Tuesday, June 13, 2006

Have you seen my mind? I think I've lost it...



There are many reasons why I want this summer session to be over with.

One of those reasons is because I can't stand my math class.

I made a 67 on my last test. This is the first time since I started taking math classes in college that I made anything less than a 90. I'm not so much upset with the grade as I am with why I got the 67.

Our professor is supposed to talk for the first 30 minutes of class... then she's supposed to give us the last 1 1/2 hours to take the test. Well... she decided to talk for 45 minutes which means we had 15 less minutes to work. I needed those 15 minutes... because I'm usually the last one to finish my tests, but I also usually work right up until the class is over. So... I had to rush through the last 5 problems.

Also... my professor doesn't give partial credit on the answers. I've never heard of a math professor not giving partial credit. When looking over the test I noticed that my answers would have been correct had I not made a simple mistake near the end of the problem.

Furthermore, she assigns 4 (+) hours of homework a night. I understand that homework is a part of college... but 4 hours worth each night? I sit in a classes for four hours each day... by the time I get back to the house... the last thing I want to do is look at a math book for the next four hours... then look at an English text book (or write papers) for the following hour or two.

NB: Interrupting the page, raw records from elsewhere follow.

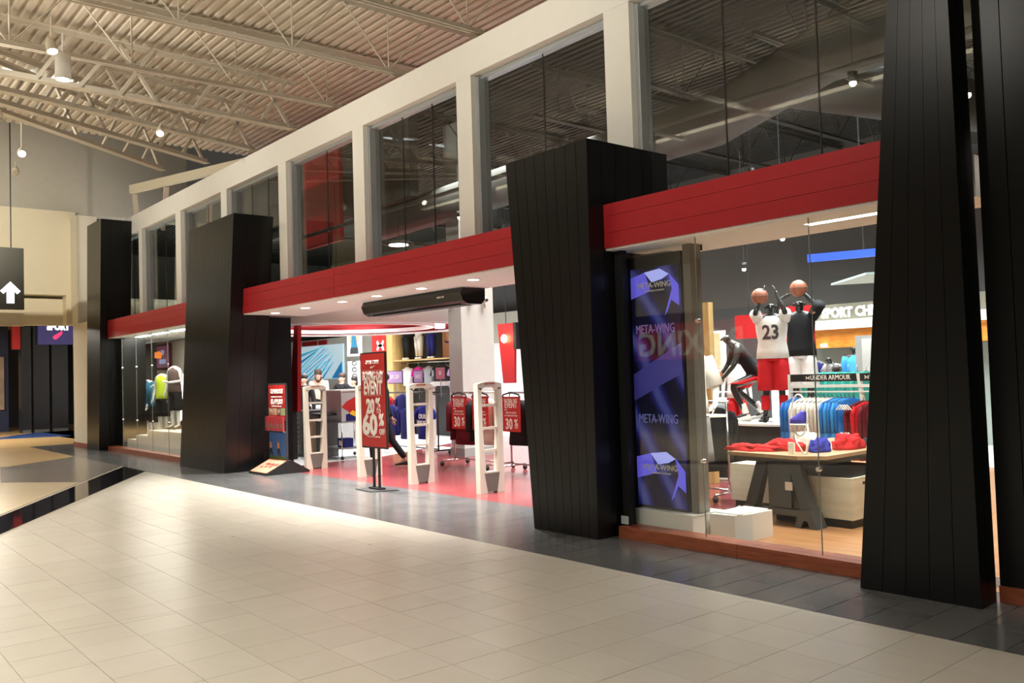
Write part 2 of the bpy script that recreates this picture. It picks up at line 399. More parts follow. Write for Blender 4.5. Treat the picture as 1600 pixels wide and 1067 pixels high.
for x, w_ in ((-13.626, 'leftmost of six'), (-12.538, 'second from the left'), (-11.356, 'third from the left'), (-10.39, 'third from the right'), (-9.288, 'second from the right'), (-8.189, 'rightmost of six')):
    d = thing('pot_light', 'round recessed downlight in the entrance soffit, '+w_, 'light', (x, 6.255, 2.672), group='recessed downlights in the entrance soffit')
    MB().cyl(0, 0, -.006, 0, .085, 16).build('trim_ring', WHITE, d)
    MB().cyl(0, 0, -.009, -.0062, .068, 16).build('lens', LAMPW, d)
    spot('pot_spot', (x, 6.255, 2.65), (x, 5.9, 0), 650, NEUT, 95, .8, .06)

# -------- white clerestory frame
FY0, FY1 = 6.45, 6.72
fr = thing('trim_clerestory', 'white frame of posts and a long top beam above the red fascia', 'frame', (-15, FY0, 3.1), kind='structure')
MB().box(-23.5, FY0, 5.215, 3, FY1, 5.635).build('top_beam', WHITEP, fr, world=True)
MX = [(-21.49, -21.25), (-18.93, -18.62), (-16.38, -16.095), (-13.83, -13.533), (-11.292, -10.98), (-8.685, -8.382), (-6.122, -5.775)]
for a, b in MX: MB().box(a, FY0, 3.12, b, FY0+.12, 5.214).build('post', WHITEP, fr, world=True)
wi = 0
bays = [(-23.4, -21.49)]+[(MX[i][1], MX[i+1][0]) for i in range(len(MX)-1)]+[(-5.775, -1.0)]
for k, (a, b) in enumerate(bays):
    wi += 1
    w = thing('window_%d' % wi, 'tall clerestory glazing bay, number %d from the left end of the white beam' % wi, 'window', ((a+b)/2, FY0+.12, 3.1), kind='structure')
    MB().box(a, FY0+.08, 3.1, a+.05, FY0+.24, 5.2).build('frame_jamb', ALU, w, world=True)
    MB().box(b-.05, FY0+.121, 3.1, b, FY0+.24, 5.2).build('frame_jamb', ALU, w, world=True)
    MB().box(a+.05, FY0+.121, 5.17, b-.05, FY0+.24, 5.21).build('frame_head', ALU, w, world=True)
    n = 2 if k in (0, 1, 2, 4, 6) else 3
    if k == 4: n = 2
    if k == 5: n = 3
    if k == 7: n = 5
    xs = [a+.05+(b-a-.1)*i/n for i in range(n+1)]
    for i in range(n):
        MB().box(xs[i]+.006, FY0+.17, 3.1, xs[i+1]-.006, FY0+.182, 5.168).build('pane', GLASSU, w, world=True)
        if i: MB().box(xs[i]-.0055, FY0+.169, 3.1, xs[i]+.0055, FY0+.183, 5.168).build('glass_joint', BLK, w, world=True)
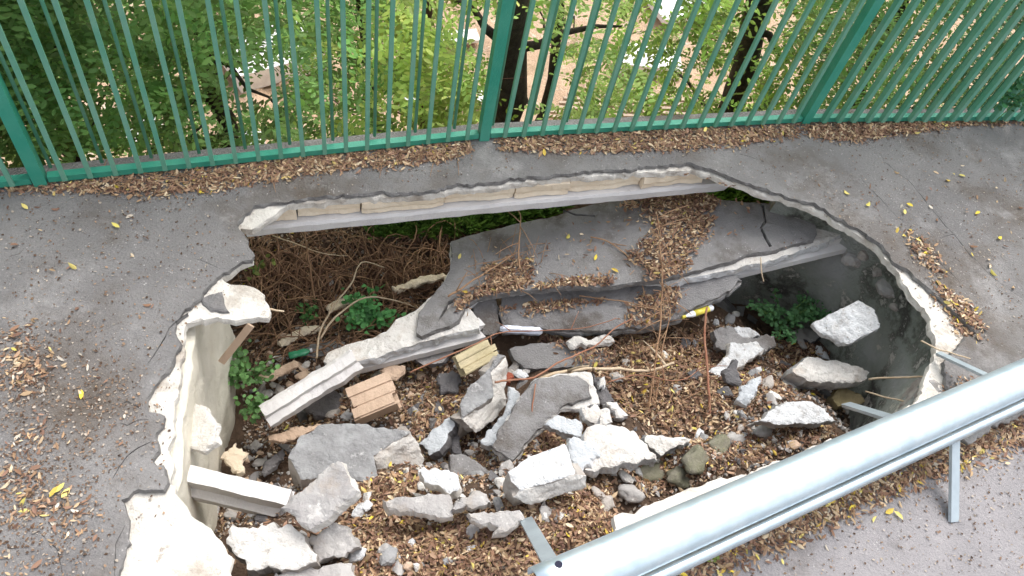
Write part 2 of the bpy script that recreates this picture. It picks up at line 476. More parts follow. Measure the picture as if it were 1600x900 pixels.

I don't know... I feel like this is pointless complaining... because... well... it's college... and working on school work is a part of it.

It's just that I wish there were more hours in the day... or that there wasn't so much that I had to do each day. I'm afraid that if this summer session doesn't hurry up and end that my brain is seriuosly going to explode.

Furthermore, I don't want to be here. I want to go home. I'm sick of school and definitely ready for a break. It's funny how God works sometimes. :) I didn't get accepted into A&M... and I think one reason for that is because... well... I really need a break from school.

I'm still trying to figure out exactly what I'm going to do once I move back home. I'm really hoping to find a welding job or a job with the post office. However, I've been looking on the USPS website and there aren't any jobs currently available... and I've been watching the city of Austin's job opportunity pages and I haven't seen any job openings that I qualify for.

I'm trying not to worry about it... because I know that God will give me a job when He's ready for me to have one. I find it odd that I know God's in control yet I still worry about the future at times.

I should cut this post short... I've still got about 2 hours of math left... and I have a paper due tomorrow. Then tomorrow I have 4 (+) hours of math... and another paper to write that is due the following day. (Why did I sign up for 2 classes this summer session? Oh yeah... I had to if I wanted my AA degree by the end of the summer.)

1 Comments:

Blogger Elli said...

Craigslist is a great place to look for jobs. Not sure if you've already checked there.